Era só o que faltava

ALOIZIO MERCADANTE

Costuma-se dizer que a política externa pouco muda, pois ela reflete interesses de longo prazo do Estado-Nação, e não anseios imediatos de governos. Contudo é possível identificar, na análise histórica da política externa brasileira, momentos de inflexão que conduziram a mudanças paradigmáticas. Desde a política de "alinhamento automático" de Dutra, passando pela política externa independente e o "pragmatismo responsável", as diretrizes da inserção internacional do Brasil tiveram câmbios significativos, alguns profundos.
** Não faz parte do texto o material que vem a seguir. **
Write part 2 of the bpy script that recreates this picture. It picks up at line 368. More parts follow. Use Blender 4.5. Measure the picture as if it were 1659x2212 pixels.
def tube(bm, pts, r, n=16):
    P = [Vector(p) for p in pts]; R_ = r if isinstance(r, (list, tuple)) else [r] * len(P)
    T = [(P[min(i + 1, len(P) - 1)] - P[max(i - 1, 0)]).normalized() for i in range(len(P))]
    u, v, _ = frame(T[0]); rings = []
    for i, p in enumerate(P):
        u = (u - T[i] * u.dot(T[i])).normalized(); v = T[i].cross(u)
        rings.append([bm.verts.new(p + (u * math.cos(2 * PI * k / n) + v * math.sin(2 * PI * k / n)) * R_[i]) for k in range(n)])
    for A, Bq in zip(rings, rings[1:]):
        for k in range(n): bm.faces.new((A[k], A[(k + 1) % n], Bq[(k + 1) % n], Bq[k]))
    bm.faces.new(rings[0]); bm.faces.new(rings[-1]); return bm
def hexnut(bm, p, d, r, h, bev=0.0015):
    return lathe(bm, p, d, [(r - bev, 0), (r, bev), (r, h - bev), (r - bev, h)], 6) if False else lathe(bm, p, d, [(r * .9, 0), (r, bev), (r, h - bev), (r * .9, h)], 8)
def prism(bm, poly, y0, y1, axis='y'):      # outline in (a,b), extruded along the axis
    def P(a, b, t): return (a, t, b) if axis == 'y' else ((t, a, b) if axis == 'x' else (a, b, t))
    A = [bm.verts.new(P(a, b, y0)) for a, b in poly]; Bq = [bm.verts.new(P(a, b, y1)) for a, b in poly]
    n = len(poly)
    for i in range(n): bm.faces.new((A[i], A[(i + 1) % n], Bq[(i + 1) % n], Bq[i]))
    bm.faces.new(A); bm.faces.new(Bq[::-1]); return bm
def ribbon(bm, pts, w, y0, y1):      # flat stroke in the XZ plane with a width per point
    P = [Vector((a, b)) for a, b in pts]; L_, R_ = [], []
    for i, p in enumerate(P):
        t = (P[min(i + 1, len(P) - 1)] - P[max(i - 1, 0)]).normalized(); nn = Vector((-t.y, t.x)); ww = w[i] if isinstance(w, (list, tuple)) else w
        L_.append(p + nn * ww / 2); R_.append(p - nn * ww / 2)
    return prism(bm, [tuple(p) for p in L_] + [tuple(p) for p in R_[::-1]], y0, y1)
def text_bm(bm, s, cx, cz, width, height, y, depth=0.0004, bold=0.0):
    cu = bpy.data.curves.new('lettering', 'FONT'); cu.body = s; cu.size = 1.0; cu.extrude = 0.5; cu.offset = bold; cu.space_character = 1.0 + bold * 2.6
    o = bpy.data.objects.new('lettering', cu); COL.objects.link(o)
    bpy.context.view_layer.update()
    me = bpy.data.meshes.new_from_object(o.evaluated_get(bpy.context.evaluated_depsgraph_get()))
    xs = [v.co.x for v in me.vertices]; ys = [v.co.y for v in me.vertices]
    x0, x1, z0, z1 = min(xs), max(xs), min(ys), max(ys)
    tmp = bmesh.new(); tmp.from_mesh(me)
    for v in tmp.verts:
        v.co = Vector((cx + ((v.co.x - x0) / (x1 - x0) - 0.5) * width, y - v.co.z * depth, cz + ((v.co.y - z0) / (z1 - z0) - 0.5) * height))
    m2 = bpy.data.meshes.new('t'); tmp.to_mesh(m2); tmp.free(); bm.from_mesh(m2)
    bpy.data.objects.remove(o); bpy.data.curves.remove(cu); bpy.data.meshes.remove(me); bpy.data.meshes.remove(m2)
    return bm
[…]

Pois bem, o governo do presidente Lula inaugurou uma nova fase histórica da política externa do país.
De fato, a recuperação do Mercosul, antes praticamente falido; a proposta ofensiva da Alca flexível e adequada aos interesses do país, em contrapartida à atitude meramente protelatória e defensiva anterior; o aprofundamento das parcerias estratégicas e a criação de novas; a defesa altiva do multilateralismo e dos princípios do direito internacional público; a criação do G20, que modificou a correlação de forças entre países desenvolvidos e em desenvolvimento no âmbito da OMC; afora o sucesso da política de comércio exterior, são elementos que, entre outros, permitem afirmar que o governo Lula vem construindo nova etapa da política externa brasileira. Não houve ruptura, é claro, mas houve, com certeza, salto qualitativo que deu maior consistência e assertividade ao protagonismo internacional do país.
No plano internacional, esse salto qualitativo é plenamente percebido e saudado como fato promissor na luta contra as assimetrias da globalização. Porém no plano interno alguns teimam em não reconhecer os êxitos da nova política externa. Quando o fazem, afirmam que se trata de mera continuidade de diretrizes diplomáticas concebidas no governo passado. Esse tinha como diretriz essencial de política externa a "autonomia pela integração", em contraposição à "autonomia pela distância", que teria balizado a política externa de alguns governos desenvolvimentistas. Essa diretriz pressupunha que a superação da "autarquização desenvolvimentista" e a integração ao processo de globalização levariam, de forma praticamente automática, ao desenvolvimento e à maior autonomia econômica e política do país. Somada à política econômica que realizaria os "deveres de casa" apregoados pelo Consenso de Washington, tal integração nos conduziria à "modernidade".
Não obstante esse credo panglossiano, a realidade é que o governo passado criou um círculo vicioso entre uma política macroeconômica fundada no endividamento externo e na privatização e na venda de patrimônio nacional, que aumentou muito a vulnerabilidade do país e fez explodir a dívida pública, e uma política diplomática e de comércio exterior que resultou em vultosos déficits comerciais e na fragilização dos interesses nacionais no cenário mundial. Não houve, portanto, maior integração, muito menos maior autonomia.
Em contraste, o novo governo vem conseguindo gerar um círculo virtuoso entre a política econômica que reduz a vulnerabilidade externa e a dívida pública; e a política externa e de comércio exterior que produz generosos superávits e afirma, de modo soberano, os interesses nacionais no cenário mundial. Trata-se, ao nosso ver, de diferença fundamental em relação ao governo passado, que resulta de concepção distinta de Estado e de compromisso político firme com o crescimento econômico e a inclusão social.
As gritantes evidências das diferenças e dos êxitos da nova política externa talvez expliquem a ausência de críticas substantivas no debate interno sobre o assunto. Tais evidências talvez expliquem também por que os detratores dessa nova política venham restringindo-se ao protesto ante o acessório. O substantivo em diplomacia é saber identificar os interesses nacionais e projetá-los, de forma assertiva, no cenário mundial. E isso o governo Lula, diferentemente do anterior, vem fazendo de modo exemplar.
A grande projeção internacional de um presidente monoglota como Lula talvez incomode os que desfilam com fluência idiomática, mas sem influência real, pelo "circuito Elizabeth Arden". Contudo não podemos deixar que tal incômodo obscureça a avaliação objetiva da nova política externa e desvirtue o debate interno sobre o tema. Querer negar os claros sucessos da nova política externa ou atribuí-los à mera continuidade de gestões anteriores é falta de honestidade intelectual. Em bom português: era só o que faltava.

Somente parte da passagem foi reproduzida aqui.